As the Regulations are forcing us to increase our organisation’s current retirement age of 60, can we introduce physical testing of all employees over the age of 60 ?

Not unless you can justify what is clearly direct age discrimination as not only being in pursuit of a legitimate aim but also as being a proportionate way of achieving that aim. If you want to introduce physical testing you should do it for all your workforce – irrespective of their age.

Whilst that is obviously going to be more expensive to do, you are unlikely to be able to justify limiting the testing to one specific age group if you are basing the justification for doing so on cost alone.

What do we need to do about informing employees of their right to request to work on who are approaching their 65th birthday?

Organizations need to decide what their policy about retirement ages is going to be. Before the Regulations came into effect, nearly 6 out of 10 UK firms had no fixed retirement age for their employees. Many of the well-known ‘age friendly’ employers had already, or have subsequently, decided to scrap fixed retirement ages altogether - seeing it as part of a deliberate strategy to become an ‘employer of choice’ to help give them a competitive advantage.
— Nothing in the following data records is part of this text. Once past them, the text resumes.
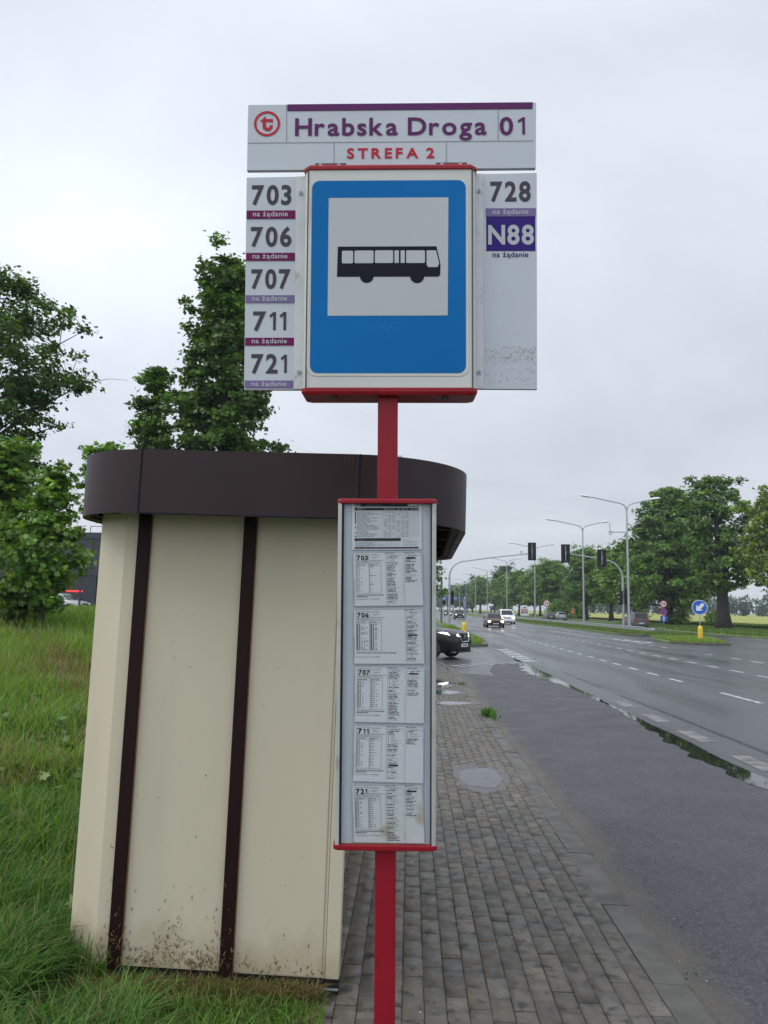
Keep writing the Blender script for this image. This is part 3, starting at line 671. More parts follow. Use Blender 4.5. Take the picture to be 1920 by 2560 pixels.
def coarse_nodes(m):
    n = m.node_tree.nodes; l = m.node_tree.links; b = n['Principled BSDF']
    t = n.new('ShaderNodeTexCoord'); v = n.new('ShaderNodeTexVoronoi'); v.inputs['Scale'].default_value = 105; l.new(t.outputs['Object'], v.inputs['Vector'])
    q = n.new('ShaderNodeBump'); q.inputs['Strength'].default_value = 0.8; q.inputs['Distance'].default_value = 0.012; q.invert = True
    l.new(v.outputs['Distance'], q.inputs['Height']); l.new(q.outputs[0], b.inputs['Normal'])
    # pale chippings and the sandy band washed against the kerb
    base = b.inputs['Base Color'].links[0].from_socket
    r = n.new('ShaderNodeMapRange'); l.new(v.outputs['Color'], r.inputs[0]); r.inputs[1].default_value = .62; r.inputs[2].default_value = .98; r.inputs[3].default_value = 0; r.inputs[4].default_value = .8
    x = n.new('ShaderNodeMixRGB'); x.inputs[2].default_value = (0.125, 0.127, 0.13, 1); l.new(base, x.inputs[1]); l.new(r.outputs[0], x.inputs[0])
    v2 = n.new('ShaderNodeTexVoronoi'); v2.inputs['Scale'].default_value = 42; l.new(t.outputs['Object'], v2.inputs['Vector'])
    r2 = n.new('ShaderNodeMapRange'); l.new(v2.outputs['Color'], r2.inputs[0]); r2.inputs[1].default_value = 0; r2.inputs[2].default_value = 1; r2.inputs[3].default_value = .62; r2.inputs[4].default_value = 1.38
    m2 = n.new('ShaderNodeVectorMath'); m2.operation = 'SCALE'; l.new(x.outputs[0], m2.inputs[0]); l.new(r2.outputs[0], m2.inputs['Scale']); x = m2
    s = n.new('ShaderNodeSeparateXYZ'); l.new(t.outputs['Object'], s.inputs[0])
    z = n.new('ShaderNodeTexNoise'); z.inputs['Scale'].default_value = 2.2; z.inputs['Detail'].default_value = 7; l.new(t.outputs['Object'], z.inputs['Vector'])
    a = n.new('ShaderNodeMath'); a.operation = 'MULTIPLY_ADD'; l.new(z.outputs['Fac'], a.inputs[0]); a.inputs[1].default_value = .42; l.new(s.outputs[0], a.inputs[2])
    d = n.new('ShaderNodeMapRange'); l.new(a.outputs[0], d.inputs[0]); d.inputs[1].default_value = 1.60; d.inputs[2].default_value = 1.78; d.inputs[3].default_value = .85; d.inputs[4].default_value = 0
    y = n.new('ShaderNodeMixRGB'); y.inputs[2].default_value = (0.105, 0.088, 0.068, 1); l.new(x.outputs[0], y.inputs[1]); l.new(d.outputs[0], y.inputs[0])
    l.new(y.outputs[0], b.inputs['Base Color'])
coarse_nodes(M['coarse'])
M['brick'] = mat('paver', (0.064, 0.06, 0.052), 0.5, spec=.38, var=0.25, vs=9, bump=0.12, bs=90, rv=0.16, attr=True, col2=(0.034, 0.032, 0.028), c2=(.52, .66), c2s=13)
M['joint'] = mat('joint_sand', (0.028, 0.026, 0.022), 0.9, var=.3, vs=20)
M['kerb'] = mat('kerb_concrete', (0.088, 0.085, 0.073), 0.55, spec=.35, var=0.22, vs=5, bump=0.1, bs=60, rv=.15, col2=(0.052, 0.05, 0.043), c2=(.5, .65), c2s=2.5)
M['water'] = mat('water', (0.012, 0.012, 0.012), 0.03, spec=0.6)
M['line'] = mat('road_paint', (0.44, 0.45, 0.46), 0.5, var=.2, vs=6, col2=(0.15, 0.155, 0.16), c2=(.48, .68), c2s=6)
M['line_worn'] = mat('worn_road_paint', (0.165, 0.165, 0.158), 0.5, var=.2, vs=6, col2=(0.075, 0.077, 0.08), c2=(.45, .65), c2s=4)
M['line_faded'] = mat('faded_road_paint', (0.42, 0.425, 0.43), 0.5, var=.2, vs=6, col2=(0.16, 0.162, 0.165), c2=(.52, .72), c2s=5)
M['tar'] = mat('tar', (0.010, 0.010, 0.012), 0.35, var=.3, vs=9)
M['soil'] = mat('grass_soil', (0.040, 0.055, 0.018), 0.85, var=.35, vs=1.3, bump=.5, bs=14, col2=(0.075, 0.060, 0.028), c2=(.52, .66), c2s=.9)
M['turf'] = mat('turf', (0.075, 0.125, 0.028), 0.85, var=.4, vs=.9, bump=.6, bs=9, col2=(0.11, 0.13, 0.036), c2=(.5, .7), c2s=.35)
M['crop'] = mat('pale_crop_field', (0.27, 0.275, 0.050), 0.85, var=.18, vs=.25, bump=.4, bs=3, col2=(0.20, 0.24, 0.045), c2=(.45, .65), c2s=.08)
M['blade'] = leaf_mat('grass_blade', 0.38, 0.5, 0.3)
M['car_park'] = mat('car_park_asphalt', (0.06, 0.06, 0.062), 0.6, var=.15, vs=.3)

def st(name, o): o.name = name; return tag(o, kind='structure')
def grid_obj(name, x0, x1, y0, y1, nx, ny, zf, m):
    X, Y = np.meshgrid(np.linspace(x0, x1, nx), np.linspace(y0, y1, ny)); Z = zf(X, Y)
    V = np.stack([X.ravel(), Y.ravel(), Z.ravel()], 1); a = (np.arange(ny - 1)[:, None] * nx + np.arange(nx - 1)[None]).ravel()
    F = np.stack([a, a + 1, a + 1 + nx, a + nx], 1)
    return tag(link(name, np_mesh(name, V, F, m, smooth=True)), kind='structure')
def flat(name, pts, z, m):
    b = MB(); b.add([(p[0], p[1], z) for p in pts], [tuple(range(len(pts)))]); return tag(b.build(name, m), kind='structure')

flat('ground', [(-900, -60), (900, -60), (900, 1500), (-900, 1500)], -0.16, M['turf'])
flat('road', [(1.2, -30), (40, -30), (40, 20), (30, 45), (25.2, 56.5), (24.2, 66), (23, 70), (15.75, 70), (15.6, 78), (15.2, 96), (15.2, 165), (15.4, 220), (15.4, 900), (4.3, 900), (4.2, 100), (4.2, 65), (3.95, 53), (4.05, 42), (3.75, 38.2), (2.7, 37.7), (-20, 41), (-20, 30.5), (0.4, 28.0), (1.2, 26)], ROADZ - .004, M['asphalt'])
flat('opposite_road', [(20.6, 60), (24.0, 65), (24.3, 75), (26.8, 88), (28.2, 110), (27.8, 143), (28.2, 200), (29, 300), (31, 900), (21.6, 900), (21.2, 120), (20.8, 75)], ROADZ - .008, M['asphalt'])
flat('bus_bay', [(1.34, -30), (3.80, -30), (3.82, 24), (3.5, 27.5), (2.87, 27.05), (2.32, 23.3), (2.31, 21.8), (1.5, 22.26), (1.34, 22.6)], ROADZ, M['coarse'])
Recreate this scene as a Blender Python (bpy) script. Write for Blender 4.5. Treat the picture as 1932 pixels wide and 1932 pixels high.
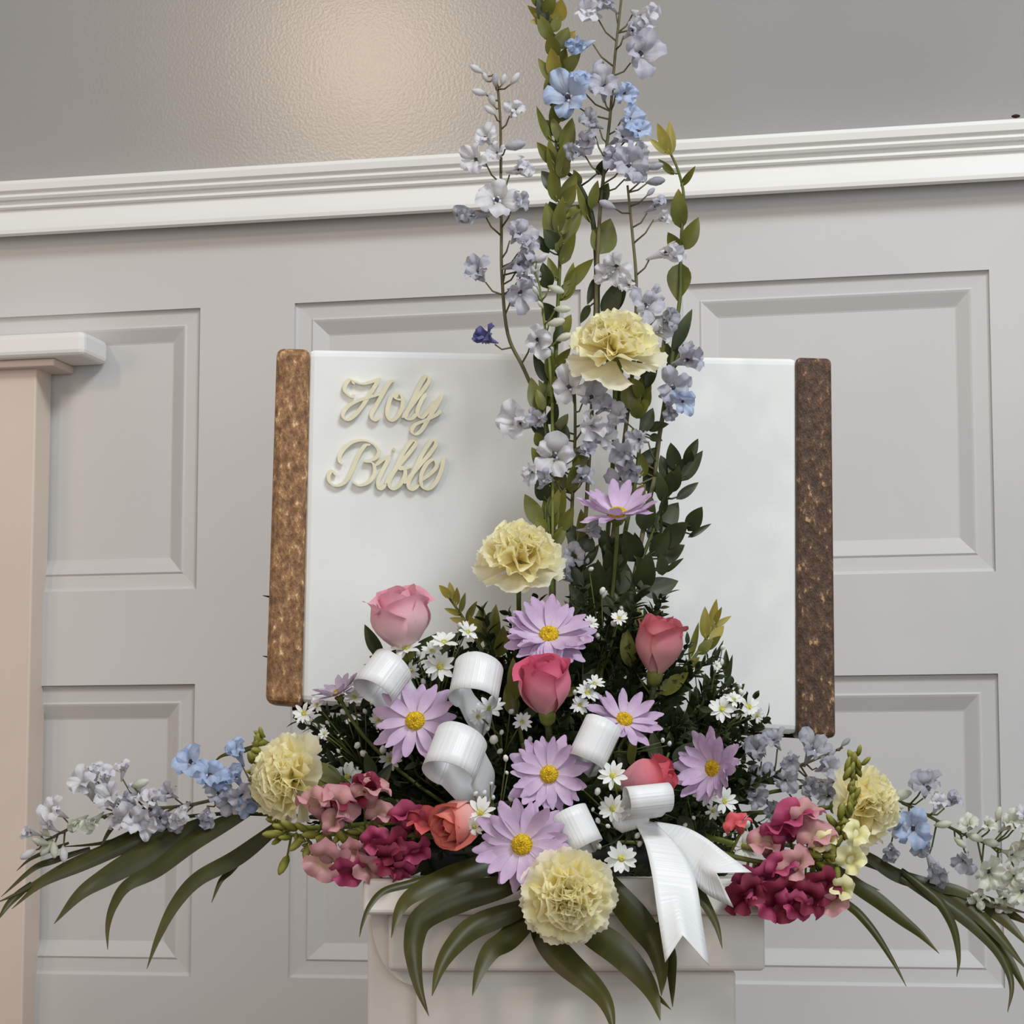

Others have introduced a later retirement age than the new National Default Retirement Age (NDRA) of 65 – and some may continue to try to maintain an earlier retirement age, although they will have to be able to objectively justify it as “a proportionate way of achieving a legitimate aim” if challenged.

However, if you have decided to adopt the NDRA of 65 then the guide from Acas ‘Age and the workplace – Putting the Employment Equality (Age) Regulations 2006 into practice’ (see the ‘useful links’ section) contains a full description of the process you will need to follow to comply with the ‘fair dismissal’ process requirements. It is particularly important to understand the timelines associated with it.

The Government has committed to review whether to maintain the NDRA in 2011. The current working assumption of many employer organisations is that it is likely to be scrapped at that stage.